YOUR GOAL
Retype the records below exactly as they appear.

GIVEN DATA
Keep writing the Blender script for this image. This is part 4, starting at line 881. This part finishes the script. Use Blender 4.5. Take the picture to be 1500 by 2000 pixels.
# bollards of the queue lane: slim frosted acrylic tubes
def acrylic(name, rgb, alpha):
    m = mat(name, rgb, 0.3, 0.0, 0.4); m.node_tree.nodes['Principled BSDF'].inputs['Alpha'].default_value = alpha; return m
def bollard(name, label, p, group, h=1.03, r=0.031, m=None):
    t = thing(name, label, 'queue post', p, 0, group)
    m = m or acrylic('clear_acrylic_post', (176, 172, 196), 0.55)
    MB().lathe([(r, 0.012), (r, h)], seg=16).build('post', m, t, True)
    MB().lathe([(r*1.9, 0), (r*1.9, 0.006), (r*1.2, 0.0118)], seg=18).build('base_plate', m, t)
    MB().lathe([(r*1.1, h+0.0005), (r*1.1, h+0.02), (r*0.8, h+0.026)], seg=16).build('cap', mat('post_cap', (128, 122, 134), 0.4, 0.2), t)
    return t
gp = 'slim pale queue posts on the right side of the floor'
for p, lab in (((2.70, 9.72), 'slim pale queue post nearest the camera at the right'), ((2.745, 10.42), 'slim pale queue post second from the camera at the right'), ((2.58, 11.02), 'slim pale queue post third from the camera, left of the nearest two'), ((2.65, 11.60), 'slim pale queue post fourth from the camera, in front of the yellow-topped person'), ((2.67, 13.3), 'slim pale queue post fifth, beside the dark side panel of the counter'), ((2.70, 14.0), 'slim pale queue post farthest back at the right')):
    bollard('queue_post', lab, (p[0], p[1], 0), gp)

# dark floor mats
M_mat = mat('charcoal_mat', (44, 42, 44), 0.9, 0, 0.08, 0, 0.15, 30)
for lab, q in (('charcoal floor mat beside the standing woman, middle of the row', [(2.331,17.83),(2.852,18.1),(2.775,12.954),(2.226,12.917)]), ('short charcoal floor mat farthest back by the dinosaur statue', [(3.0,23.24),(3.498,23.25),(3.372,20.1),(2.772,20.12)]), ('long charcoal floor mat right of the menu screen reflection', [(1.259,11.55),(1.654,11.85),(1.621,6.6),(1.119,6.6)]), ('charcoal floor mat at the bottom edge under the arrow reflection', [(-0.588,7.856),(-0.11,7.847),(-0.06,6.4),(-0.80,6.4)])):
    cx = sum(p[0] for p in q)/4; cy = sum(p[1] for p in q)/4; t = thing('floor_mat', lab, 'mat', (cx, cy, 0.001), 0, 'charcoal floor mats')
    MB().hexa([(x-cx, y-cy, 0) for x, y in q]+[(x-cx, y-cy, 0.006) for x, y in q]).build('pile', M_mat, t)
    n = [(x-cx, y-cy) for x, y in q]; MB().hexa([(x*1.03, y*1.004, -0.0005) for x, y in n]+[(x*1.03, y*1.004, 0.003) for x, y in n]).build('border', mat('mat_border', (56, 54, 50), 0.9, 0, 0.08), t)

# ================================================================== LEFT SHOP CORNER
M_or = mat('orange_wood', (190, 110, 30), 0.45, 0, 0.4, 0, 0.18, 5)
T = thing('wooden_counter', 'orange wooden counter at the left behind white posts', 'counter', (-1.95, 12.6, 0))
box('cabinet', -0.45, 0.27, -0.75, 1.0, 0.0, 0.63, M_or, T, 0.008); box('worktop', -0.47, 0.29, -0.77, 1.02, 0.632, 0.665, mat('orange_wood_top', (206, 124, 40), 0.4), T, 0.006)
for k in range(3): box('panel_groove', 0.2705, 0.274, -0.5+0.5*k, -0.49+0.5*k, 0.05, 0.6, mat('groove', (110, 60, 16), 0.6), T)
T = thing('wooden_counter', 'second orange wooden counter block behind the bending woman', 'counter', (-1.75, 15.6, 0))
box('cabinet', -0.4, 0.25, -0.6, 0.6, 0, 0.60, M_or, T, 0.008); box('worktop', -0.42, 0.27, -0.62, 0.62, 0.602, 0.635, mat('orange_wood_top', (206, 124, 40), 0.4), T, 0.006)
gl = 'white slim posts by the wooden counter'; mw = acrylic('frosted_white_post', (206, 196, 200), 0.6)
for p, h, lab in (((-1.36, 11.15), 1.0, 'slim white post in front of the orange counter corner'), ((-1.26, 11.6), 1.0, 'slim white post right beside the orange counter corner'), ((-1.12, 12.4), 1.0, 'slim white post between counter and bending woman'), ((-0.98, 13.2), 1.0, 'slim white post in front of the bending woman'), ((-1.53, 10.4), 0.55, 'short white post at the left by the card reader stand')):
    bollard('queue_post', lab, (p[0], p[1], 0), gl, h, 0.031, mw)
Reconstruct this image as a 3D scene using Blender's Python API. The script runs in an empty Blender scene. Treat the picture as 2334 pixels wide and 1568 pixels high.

EXPECTED ANSWER
Keep writing the Blender script for this image. This is part 4, starting at line 881. This part finishes the script. Use Blender 4.5. Take the picture to be 1500 by 2000 pixels.
# bollards of the queue lane: slim frosted acrylic tubes
def acrylic(name, rgb, alpha):
    m = mat(name, rgb, 0.3, 0.0, 0.4); m.node_tree.nodes['Principled BSDF'].inputs['Alpha'].default_value = alpha; return m
def bollard(name, label, p, group, h=1.03, r=0.031, m=None):
    t = thing(name, label, 'queue post', p, 0, group)
    m = m or acrylic('clear_acrylic_post', (176, 172, 196), 0.55)
    MB().lathe([(r, 0.012), (r, h)], seg=16).build('post', m, t, True)
    MB().lathe([(r*1.9, 0), (r*1.9, 0.006), (r*1.2, 0.0118)], seg=18).build('base_plate', m, t)
    MB().lathe([(r*1.1, h+0.0005), (r*1.1, h+0.02), (r*0.8, h+0.026)], seg=16).build('cap', mat('post_cap', (128, 122, 134), 0.4, 0.2), t)
    return t
gp = 'slim pale queue posts on the right side of the floor'
for p, lab in (((2.70, 9.72), 'slim pale queue post nearest the camera at the right'), ((2.745, 10.42), 'slim pale queue post second from the camera at the right'), ((2.58, 11.02), 'slim pale queue post third from the camera, left of the nearest two'), ((2.65, 11.60), 'slim pale queue post fourth from the camera, in front of the yellow-topped person'), ((2.67, 13.3), 'slim pale queue post fifth, beside the dark side panel of the counter'), ((2.70, 14.0), 'slim pale queue post farthest back at the right')):
    bollard('queue_post', lab, (p[0], p[1], 0), gp)

# dark floor mats
M_mat = mat('charcoal_mat', (44, 42, 44), 0.9, 0, 0.08, 0, 0.15, 30)
for lab, q in (('charcoal floor mat beside the standing woman, middle of the row', [(2.331,17.83),(2.852,18.1),(2.775,12.954),(2.226,12.917)]), ('short charcoal floor mat farthest back by the dinosaur statue', [(3.0,23.24),(3.498,23.25),(3.372,20.1),(2.772,20.12)]), ('long charcoal floor mat right of the menu screen reflection', [(1.259,11.55),(1.654,11.85),(1.621,6.6),(1.119,6.6)]), ('charcoal floor mat at the bottom edge under the arrow reflection', [(-0.588,7.856),(-0.11,7.847),(-0.06,6.4),(-0.80,6.4)])):
    cx = sum(p[0] for p in q)/4; cy = sum(p[1] for p in q)/4; t = thing('floor_mat', lab, 'mat', (cx, cy, 0.001), 0, 'charcoal floor mats')
    MB().hexa([(x-cx, y-cy, 0) for x, y in q]+[(x-cx, y-cy, 0.006) for x, y in q]).build('pile', M_mat, t)
    n = [(x-cx, y-cy) for x, y in q]; MB().hexa([(x*1.03, y*1.004, -0.0005) for x, y in n]+[(x*1.03, y*1.004, 0.003) for x, y in n]).build('border', mat('mat_border', (56, 54, 50), 0.9, 0, 0.08), t)

# ================================================================== LEFT SHOP CORNER
M_or = mat('orange_wood', (190, 110, 30), 0.45, 0, 0.4, 0, 0.18, 5)
T = thing('wooden_counter', 'orange wooden counter at the left behind white posts', 'counter', (-1.95, 12.6, 0))
box('cabinet', -0.45, 0.27, -0.75, 1.0, 0.0, 0.63, M_or, T, 0.008); box('worktop', -0.47, 0.29, -0.77, 1.02, 0.632, 0.665, mat('orange_wood_top', (206, 124, 40), 0.4), T, 0.006)
for k in range(3): box('panel_groove', 0.2705, 0.274, -0.5+0.5*k, -0.49+0.5*k, 0.05, 0.6, mat('groove', (110, 60, 16), 0.6), T)
T = thing('wooden_counter', 'second orange wooden counter block behind the bending woman', 'counter', (-1.75, 15.6, 0))
box('cabinet', -0.4, 0.25, -0.6, 0.6, 0, 0.60, M_or, T, 0.008); box('worktop', -0.42, 0.27, -0.62, 0.62, 0.602, 0.635, mat('orange_wood_top', (206, 124, 40), 0.4), T, 0.006)
gl = 'white slim posts by the wooden counter'; mw = acrylic('frosted_white_post', (206, 196, 200), 0.6)
for p, h, lab in (((-1.36, 11.15), 1.0, 'slim white post in front of the orange counter corner'), ((-1.26, 11.6), 1.0, 'slim white post right beside the orange counter corner'), ((-1.12, 12.4), 1.0, 'slim white post between counter and bending woman'), ((-0.98, 13.2), 1.0, 'slim white post in front of the bending woman'), ((-1.53, 10.4), 0.55, 'short white post at the left by the card reader stand')):
    bollard('queue_post', lab, (p[0], p[1], 0), gl, h, 0.031, mw)
Reconstruct this image as a 3D scene using Blender's Python API. The script runs in an empty Blender scene. Treat the picture as 2334 pixels wide and 1568 pixels high.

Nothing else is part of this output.